В очень мрачном настроении я захлопнула крышку чемодана, уже приготовленного в дорогу, и взяла со стола томик стихов Блока. Последние два месяца я была так занята работой, что не оставалось времени ни для книг, ни для музыки. А музыка и поэзия действуют на меня всегда умиротворяюще. До поздней ночи перечитывала я давно знакомые, любимые и уже полузабытые стихи Блока. И вдруг меня осенила мысль: почему бы мне не сделать вечер Блока? Почему не попытаться донести до зрителя моего Блока — такого, каким я его чувствую, бесконечно мне близкого. И как бы освещая мне путь к Блоку, поплыли воспоминания далеких юных лет.
Петербургские белые ночи, короткие встречи с Блоком, о которых я упоминала. Едем на лодке по Неве — Блок, Качалов и я. Блок читает свои стихи. Глаза устремлены куда-то вдаль, лицо порозовело под лучами занимающейся зари. Стихи читает как чужие, думая о чем-то своем… И дальше: сидим все трое на острове в маленьком ресторанчике у знаменитого Старика.

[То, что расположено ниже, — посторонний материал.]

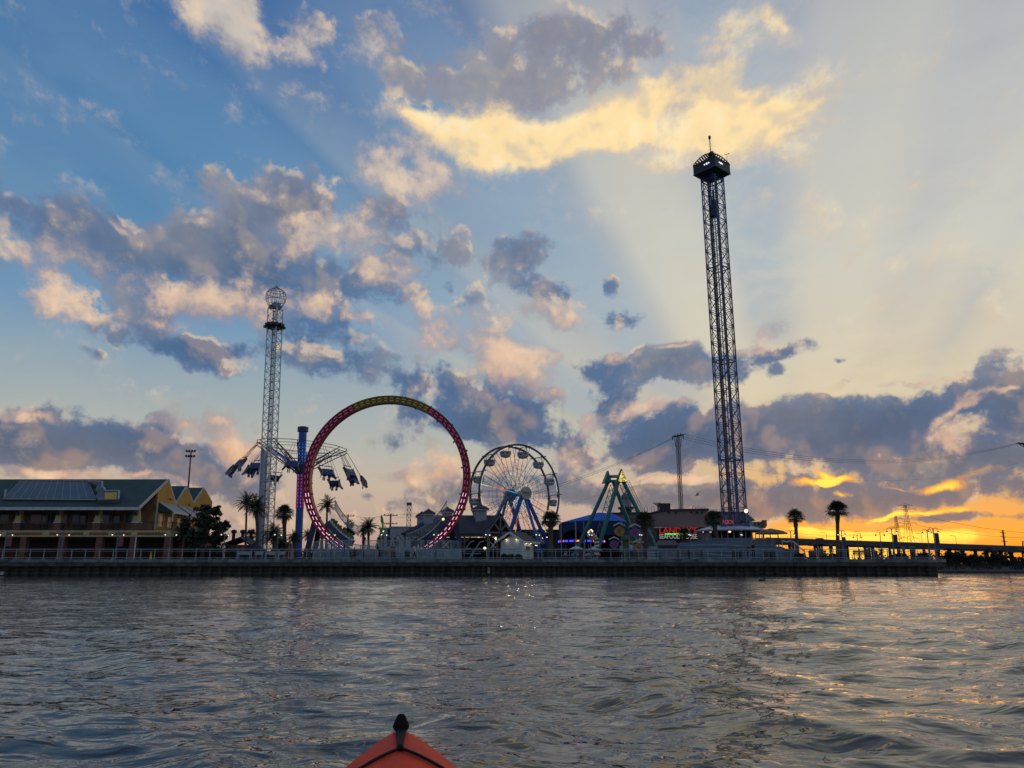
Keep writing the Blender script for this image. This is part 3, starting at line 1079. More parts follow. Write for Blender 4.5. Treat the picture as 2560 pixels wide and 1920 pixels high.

Блок уже совсем другой — шутит, глаза добрые, лукавые, рассказывает о том, что ему тоже очень хотелось бы играть на сцене, но пока все попытки не приносят удачи. Еще одна встреча с Блоком, несколько позднее, в доме Мусина-Пушкина. Блок — веселый, очень оживленный, но вот подошел к нему какой-то человек и внезапно, на моих глазах, лицо Блока сделалось неузнаваемым — холодным, будто стеклянным, и, что особенно меня поразило, глаза вдруг стали «рыбьи». Блок «разноликий», подумала я тогда. Таким он и остался в моей памяти на всю жизнь.
Воспоминания так крепко завладели мной, что утром я встала с твердым решением готовить вечер Блока, проникнуть в душевный мир одного из самых удивительных людей на свете. Конечно, это потребует настоящей серьезной работы. Но зато сулит несказанные творческие волнения и радости открытий.